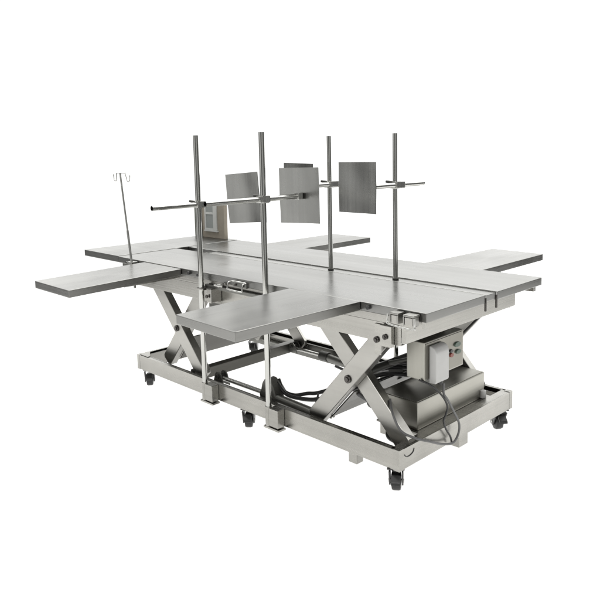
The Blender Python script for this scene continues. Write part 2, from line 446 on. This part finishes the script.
# ---- actuators
def actuator(y, xa, xb, xc, z, zc):
    b = MB(); b.cyl((xb, y, z), (xc, y, zc), .021); o = b.build('actuator', CYL, T)
    MB().cyl((xb-.03, y, z), (xb+.03, y, z), .027).build('collar', DRK, o)
    MB().cyl((xa, y, z), (xb-.02, y, z), .0105).build('piston_rod', CHR, o)
    for dy in (-.022, .016):
        prof = [(xa-.045, y+dy, B0+.03), (xa+.045, y+dy, B0+.03), (xa+.026, y+dy, z+.022), (xa+.010, y+dy, z+.036), (xa-.010, y+dy, z+.036), (xa-.026, y+dy, z+.022)]
        MB().poly(prof, (0, .006, 0), .001).build('bracket', CYL, o)
    MB().cyl((xa, y-.03, z+.012), (xa, y+.03, z+.012), .011).build('pivot_pin', DRK, o)
    return o
a1 = actuator(.105, 1.235, 1.60, 1.95, .178, .165)
# arched motor housing behind the second front pole
prof = [(1.60+dx, .085, z) for dx, z in ((-.045, .15), (.085, .15), (.075, .19), (.055, .235), (.028, .262), (.0, .262), (-.022, .235), (-.034, .19))]
MB().poly(prof, (0, .06, 0), .006).build('motor_housing', MOT, a1)
a2 = actuator(.76, 1.105, 1.36, 1.75, .165, .135)
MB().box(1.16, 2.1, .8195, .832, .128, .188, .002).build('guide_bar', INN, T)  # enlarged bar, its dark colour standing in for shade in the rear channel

# ---- hydraulic tank
b = MB(); b.box(2.195, 2.402, .219, .748, .1885, .306, .004); tank = b.build('tank', TNK, T)
MB().box(2.20, 2.36, .225, .72, .118, .1795, .002).build('tray_skirt', FRM, T)
MB().box(2.20, 2.397, .224, .743, .3065, .309, .001).build('lid', TNK, tank)
MB().cyl((2.41, .725, .19), (2.41, .725, .225), .014).build('white_filler', WPL, tank)
# pumps and pipes between the tank and the left arm
MB().cyl((2.10, .30, .235), (2.19, .30, .235), .05).build('pump', DRK, T)
MB().cyl((2.12, .44, .33), (2.12, .70, .33), .045).build('pump_motor', DRK, T)

# ---- control box hanging at the right end
b = MB(); b.box(2.362, 2.450, .200, .486, .416, .574, .003); cb = b.build('control_box', BOX, T)
MB().box(2.4505, 2.4525, .206, .480, .422, .568, .0015).build('cover_plate', CVR, cb)
b = MB()
prof = []
zt, zb = .556, .402; y0, y1 = .228, .320
pts = [(2.453, zb), (2.453, zt), (2.458, zt)] + [(2.458+.030*math.sin(t), zt-.030+.030*math.cos(t)) for t in [PI/2*k/6 for k in range(1, 7)]] + [(2.488, zb+.008), (2.482, zb)]
b.poly([(x, y0, z) for x, z in pts], (0, y1-y0, 0), .004)
jb = b.build('junction_box', WPL, cb)
MB().cyl((2.470, .285, .401), (2.470, .285, .385), .010).build('cable_gland', BLK, jb)
def ellipse(y, z, ry, rz, m, name, d=.006):
    b = MB(); n = 24
    r1 = [b.bm.verts.new((2.453, y+ry*math.cos(2*PI*k/n), z+rz*math.sin(2*PI*k/n))) for k in range(n)]
    r2 = [b.bm.verts.new((2.453+d, y+ry*.9*math.cos(2*PI*k/n), z+rz*.9*math.sin(2*PI*k/n))) for k in range(n)]
    b.bm.faces.new(r2)
    for k in range(n): b.bm.faces.new((r1[k], r1[(k+1) % n], r2[(k+1) % n], r2[k]))
    return b.build(name, m, cb)
ellipse(.433, .519, .024, .011, GRN, 'button')
ellipse(.440, .486, .020, .010, GRN, 'button')
ellipse(.386, .500, .012, .007, BLK, 'button')
ellipse(.388, .482, .014, .009, RED, 'button')
# hanger and oblique stay
MB().box(2.38, 2.384, .24, .45, .575, .640, .001).build('hanger_plate', CYL, T)
MB().cyl((2.39, .555, .515), (2.448, .655, .612), .0055, 12).build('stay_rod', DRK, T)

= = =

Task directions. Working from the material above, transcribe it exactly while omitting pictures.

Task answer.
The Blender Python script for this scene continues. Write part 2, from line 446 on. This part finishes the script.
# ---- actuators
def actuator(y, xa, xb, xc, z, zc):
    b = MB(); b.cyl((xb, y, z), (xc, y, zc), .021); o = b.build('actuator', CYL, T)
    MB().cyl((xb-.03, y, z), (xb+.03, y, z), .027).build('collar', DRK, o)
    MB().cyl((xa, y, z), (xb-.02, y, z), .0105).build('piston_rod', CHR, o)
    for dy in (-.022, .016):
        prof = [(xa-.045, y+dy, B0+.03), (xa+.045, y+dy, B0+.03), (xa+.026, y+dy, z+.022), (xa+.010, y+dy, z+.036), (xa-.010, y+dy, z+.036), (xa-.026, y+dy, z+.022)]
        MB().poly(prof, (0, .006, 0), .001).build('bracket', CYL, o)
    MB().cyl((xa, y-.03, z+.012), (xa, y+.03, z+.012), .011).build('pivot_pin', DRK, o)
    return o
a1 = actuator(.105, 1.235, 1.60, 1.95, .178, .165)
# arched motor housing behind the second front pole
prof = [(1.60+dx, .085, z) for dx, z in ((-.045, .15), (.085, .15), (.075, .19), (.055, .235), (.028, .262), (.0, .262), (-.022, .235), (-.034, .19))]
MB().poly(prof, (0, .06, 0), .006).build('motor_housing', MOT, a1)
a2 = actuator(.76, 1.105, 1.36, 1.75, .165, .135)
MB().box(1.16, 2.1, .8195, .832, .128, .188, .002).build('guide_bar', INN, T)  # enlarged bar, its dark colour standing in for shade in the rear channel

# ---- hydraulic tank
b = MB(); b.box(2.195, 2.402, .219, .748, .1885, .306, .004); tank = b.build('tank', TNK, T)
MB().box(2.20, 2.36, .225, .72, .118, .1795, .002).build('tray_skirt', FRM, T)
MB().box(2.20, 2.397, .224, .743, .3065, .309, .001).build('lid', TNK, tank)
MB().cyl((2.41, .725, .19), (2.41, .725, .225), .014).build('white_filler', WPL, tank)
# pumps and pipes between the tank and the left arm
MB().cyl((2.10, .30, .235), (2.19, .30, .235), .05).build('pump', DRK, T)
MB().cyl((2.12, .44, .33), (2.12, .70, .33), .045).build('pump_motor', DRK, T)

# ---- control box hanging at the right end
b = MB(); b.box(2.362, 2.450, .200, .486, .416, .574, .003); cb = b.build('control_box', BOX, T)
MB().box(2.4505, 2.4525, .206, .480, .422, .568, .0015).build('cover_plate', CVR, cb)
b = MB()
prof = []
zt, zb = .556, .402; y0, y1 = .228, .320
pts = [(2.453, zb), (2.453, zt), (2.458, zt)] + [(2.458+.030*math.sin(t), zt-.030+.030*math.cos(t)) for t in [PI/2*k/6 for k in range(1, 7)]] + [(2.488, zb+.008), (2.482, zb)]
b.poly([(x, y0, z) for x, z in pts], (0, y1-y0, 0), .004)
jb = b.build('junction_box', WPL, cb)
MB().cyl((2.470, .285, .401), (2.470, .285, .385), .010).build('cable_gland', BLK, jb)
def ellipse(y, z, ry, rz, m, name, d=.006):
    b = MB(); n = 24
    r1 = [b.bm.verts.new((2.453, y+ry*math.cos(2*PI*k/n), z+rz*math.sin(2*PI*k/n))) for k in range(n)]
    r2 = [b.bm.verts.new((2.453+d, y+ry*.9*math.cos(2*PI*k/n), z+rz*.9*math.sin(2*PI*k/n))) for k in range(n)]
    b.bm.faces.new(r2)
    for k in range(n): b.bm.faces.new((r1[k], r1[(k+1) % n], r2[(k+1) % n], r2[k]))
    return b.build(name, m, cb)
ellipse(.433, .519, .024, .011, GRN, 'button')
ellipse(.440, .486, .020, .010, GRN, 'button')
ellipse(.386, .500, .012, .007, BLK, 'button')
ellipse(.388, .482, .014, .009, RED, 'button')
# hanger and oblique stay
MB().box(2.38, 2.384, .24, .45, .575, .640, .001).build('hanger_plate', CYL, T)
MB().cyl((2.39, .555, .515), (2.448, .655, .612), .0055, 12).build('stay_rod', DRK, T)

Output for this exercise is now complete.